== Aim of the task ==
Copy the data below exactly.

== Exercise material ==

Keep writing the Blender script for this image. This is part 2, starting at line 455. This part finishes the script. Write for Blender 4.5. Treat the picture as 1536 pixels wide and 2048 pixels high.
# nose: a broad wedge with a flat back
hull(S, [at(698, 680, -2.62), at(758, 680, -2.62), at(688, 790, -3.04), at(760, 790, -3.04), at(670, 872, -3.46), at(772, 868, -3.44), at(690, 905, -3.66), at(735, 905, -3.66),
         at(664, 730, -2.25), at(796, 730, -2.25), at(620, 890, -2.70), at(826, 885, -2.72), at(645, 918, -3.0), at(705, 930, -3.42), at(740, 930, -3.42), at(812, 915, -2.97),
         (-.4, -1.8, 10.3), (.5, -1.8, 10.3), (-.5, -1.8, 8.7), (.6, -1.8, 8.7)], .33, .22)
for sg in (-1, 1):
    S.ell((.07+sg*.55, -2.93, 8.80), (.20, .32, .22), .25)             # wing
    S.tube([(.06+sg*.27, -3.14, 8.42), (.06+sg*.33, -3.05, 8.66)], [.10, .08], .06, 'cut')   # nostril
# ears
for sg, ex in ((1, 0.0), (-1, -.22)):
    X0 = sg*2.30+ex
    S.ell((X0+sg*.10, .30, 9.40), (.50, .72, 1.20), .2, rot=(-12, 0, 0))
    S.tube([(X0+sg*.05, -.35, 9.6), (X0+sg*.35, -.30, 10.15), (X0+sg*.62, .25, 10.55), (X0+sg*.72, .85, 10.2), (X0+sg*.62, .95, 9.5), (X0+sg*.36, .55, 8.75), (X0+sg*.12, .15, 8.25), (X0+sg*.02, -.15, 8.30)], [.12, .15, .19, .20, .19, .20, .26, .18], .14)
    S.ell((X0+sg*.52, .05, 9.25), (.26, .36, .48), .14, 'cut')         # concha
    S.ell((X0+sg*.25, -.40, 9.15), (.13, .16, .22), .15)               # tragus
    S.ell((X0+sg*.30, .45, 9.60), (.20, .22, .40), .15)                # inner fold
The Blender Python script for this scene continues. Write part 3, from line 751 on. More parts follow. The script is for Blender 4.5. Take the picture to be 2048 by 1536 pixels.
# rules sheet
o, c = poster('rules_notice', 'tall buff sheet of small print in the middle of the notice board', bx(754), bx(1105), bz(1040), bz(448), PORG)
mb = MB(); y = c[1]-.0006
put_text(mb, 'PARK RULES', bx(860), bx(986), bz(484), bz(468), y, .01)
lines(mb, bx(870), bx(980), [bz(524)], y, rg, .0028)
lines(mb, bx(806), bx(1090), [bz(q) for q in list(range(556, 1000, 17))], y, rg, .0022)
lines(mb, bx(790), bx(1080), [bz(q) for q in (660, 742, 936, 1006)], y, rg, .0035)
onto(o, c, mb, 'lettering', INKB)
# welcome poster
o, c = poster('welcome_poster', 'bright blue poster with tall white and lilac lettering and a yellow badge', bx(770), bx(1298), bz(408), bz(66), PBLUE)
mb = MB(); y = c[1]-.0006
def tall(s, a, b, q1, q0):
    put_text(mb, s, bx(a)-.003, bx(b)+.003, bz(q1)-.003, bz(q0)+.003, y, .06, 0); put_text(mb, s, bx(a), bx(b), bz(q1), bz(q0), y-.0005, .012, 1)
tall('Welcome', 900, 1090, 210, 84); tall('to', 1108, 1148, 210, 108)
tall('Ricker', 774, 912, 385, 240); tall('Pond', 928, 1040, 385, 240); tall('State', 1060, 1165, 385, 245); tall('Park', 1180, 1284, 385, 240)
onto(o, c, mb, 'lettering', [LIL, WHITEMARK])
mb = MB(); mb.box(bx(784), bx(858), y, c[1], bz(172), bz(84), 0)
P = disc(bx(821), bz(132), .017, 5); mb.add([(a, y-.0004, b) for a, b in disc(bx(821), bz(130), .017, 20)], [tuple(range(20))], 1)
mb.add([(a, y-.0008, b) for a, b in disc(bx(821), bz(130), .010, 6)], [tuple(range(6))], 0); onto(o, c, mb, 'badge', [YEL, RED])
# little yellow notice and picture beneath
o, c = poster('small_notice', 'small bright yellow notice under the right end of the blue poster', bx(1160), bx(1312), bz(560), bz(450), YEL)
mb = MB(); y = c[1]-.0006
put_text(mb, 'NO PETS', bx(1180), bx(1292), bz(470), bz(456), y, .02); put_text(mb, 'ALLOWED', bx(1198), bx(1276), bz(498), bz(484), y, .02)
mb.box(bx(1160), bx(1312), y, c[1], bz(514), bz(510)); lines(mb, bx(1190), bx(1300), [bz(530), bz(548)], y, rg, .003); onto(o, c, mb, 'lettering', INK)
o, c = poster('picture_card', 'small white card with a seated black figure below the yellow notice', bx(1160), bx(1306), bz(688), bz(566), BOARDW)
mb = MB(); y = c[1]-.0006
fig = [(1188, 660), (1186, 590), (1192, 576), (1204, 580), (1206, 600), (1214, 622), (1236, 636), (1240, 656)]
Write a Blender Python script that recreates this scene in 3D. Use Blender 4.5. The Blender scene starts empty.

== Exercise result ==
Keep writing the Blender script for this image. This is part 2, starting at line 455. This part finishes the script. Write for Blender 4.5. Treat the picture as 1536 pixels wide and 2048 pixels high.
# nose: a broad wedge with a flat back
hull(S, [at(698, 680, -2.62), at(758, 680, -2.62), at(688, 790, -3.04), at(760, 790, -3.04), at(670, 872, -3.46), at(772, 868, -3.44), at(690, 905, -3.66), at(735, 905, -3.66),
         at(664, 730, -2.25), at(796, 730, -2.25), at(620, 890, -2.70), at(826, 885, -2.72), at(645, 918, -3.0), at(705, 930, -3.42), at(740, 930, -3.42), at(812, 915, -2.97),
         (-.4, -1.8, 10.3), (.5, -1.8, 10.3), (-.5, -1.8, 8.7), (.6, -1.8, 8.7)], .33, .22)
for sg in (-1, 1):
    S.ell((.07+sg*.55, -2.93, 8.80), (.20, .32, .22), .25)             # wing
    S.tube([(.06+sg*.27, -3.14, 8.42), (.06+sg*.33, -3.05, 8.66)], [.10, .08], .06, 'cut')   # nostril
# ears
for sg, ex in ((1, 0.0), (-1, -.22)):
    X0 = sg*2.30+ex
    S.ell((X0+sg*.10, .30, 9.40), (.50, .72, 1.20), .2, rot=(-12, 0, 0))
    S.tube([(X0+sg*.05, -.35, 9.6), (X0+sg*.35, -.30, 10.15), (X0+sg*.62, .25, 10.55), (X0+sg*.72, .85, 10.2), (X0+sg*.62, .95, 9.5), (X0+sg*.36, .55, 8.75), (X0+sg*.12, .15, 8.25), (X0+sg*.02, -.15, 8.30)], [.12, .15, .19, .20, .19, .20, .26, .18], .14)
    S.ell((X0+sg*.52, .05, 9.25), (.26, .36, .48), .14, 'cut')         # concha
    S.ell((X0+sg*.25, -.40, 9.15), (.13, .16, .22), .15)               # tragus
    S.ell((X0+sg*.30, .45, 9.60), (.20, .22, .40), .15)                # inner fold
The Blender Python script for this scene continues. Write part 3, from line 751 on. More parts follow. The script is for Blender 4.5. Take the picture to be 2048 by 1536 pixels.
# rules sheet
o, c = poster('rules_notice', 'tall buff sheet of small print in the middle of the notice board', bx(754), bx(1105), bz(1040), bz(448), PORG)
mb = MB(); y = c[1]-.0006
put_text(mb, 'PARK RULES', bx(860), bx(986), bz(484), bz(468), y, .01)
lines(mb, bx(870), bx(980), [bz(524)], y, rg, .0028)
lines(mb, bx(806), bx(1090), [bz(q) for q in list(range(556, 1000, 17))], y, rg, .0022)
lines(mb, bx(790), bx(1080), [bz(q) for q in (660, 742, 936, 1006)], y, rg, .0035)
onto(o, c, mb, 'lettering', INKB)
# welcome poster
o, c = poster('welcome_poster', 'bright blue poster with tall white and lilac lettering and a yellow badge', bx(770), bx(1298), bz(408), bz(66), PBLUE)
mb = MB(); y = c[1]-.0006
def tall(s, a, b, q1, q0):
    put_text(mb, s, bx(a)-.003, bx(b)+.003, bz(q1)-.003, bz(q0)+.003, y, .06, 0); put_text(mb, s, bx(a), bx(b), bz(q1), bz(q0), y-.0005, .012, 1)
tall('Welcome', 900, 1090, 210, 84); tall('to', 1108, 1148, 210, 108)
tall('Ricker', 774, 912, 385, 240); tall('Pond', 928, 1040, 385, 240); tall('State', 1060, 1165, 385, 245); tall('Park', 1180, 1284, 385, 240)
onto(o, c, mb, 'lettering', [LIL, WHITEMARK])
mb = MB(); mb.box(bx(784), bx(858), y, c[1], bz(172), bz(84), 0)
P = disc(bx(821), bz(132), .017, 5); mb.add([(a, y-.0004, b) for a, b in disc(bx(821), bz(130), .017, 20)], [tuple(range(20))], 1)
mb.add([(a, y-.0008, b) for a, b in disc(bx(821), bz(130), .010, 6)], [tuple(range(6))], 0); onto(o, c, mb, 'badge', [YEL, RED])
# little yellow notice and picture beneath
o, c = poster('small_notice', 'small bright yellow notice under the right end of the blue poster', bx(1160), bx(1312), bz(560), bz(450), YEL)
mb = MB(); y = c[1]-.0006
put_text(mb, 'NO PETS', bx(1180), bx(1292), bz(470), bz(456), y, .02); put_text(mb, 'ALLOWED', bx(1198), bx(1276), bz(498), bz(484), y, .02)
mb.box(bx(1160), bx(1312), y, c[1], bz(514), bz(510)); lines(mb, bx(1190), bx(1300), [bz(530), bz(548)], y, rg, .003); onto(o, c, mb, 'lettering', INK)
o, c = poster('picture_card', 'small white card with a seated black figure below the yellow notice', bx(1160), bx(1306), bz(688), bz(566), BOARDW)
mb = MB(); y = c[1]-.0006
fig = [(1188, 660), (1186, 590), (1192, 576), (1204, 580), (1206, 600), (1214, 622), (1236, 636), (1240, 656)]
Write a Blender Python script that recreates this scene in 3D. Use Blender 4.5. The Blender scene starts empty.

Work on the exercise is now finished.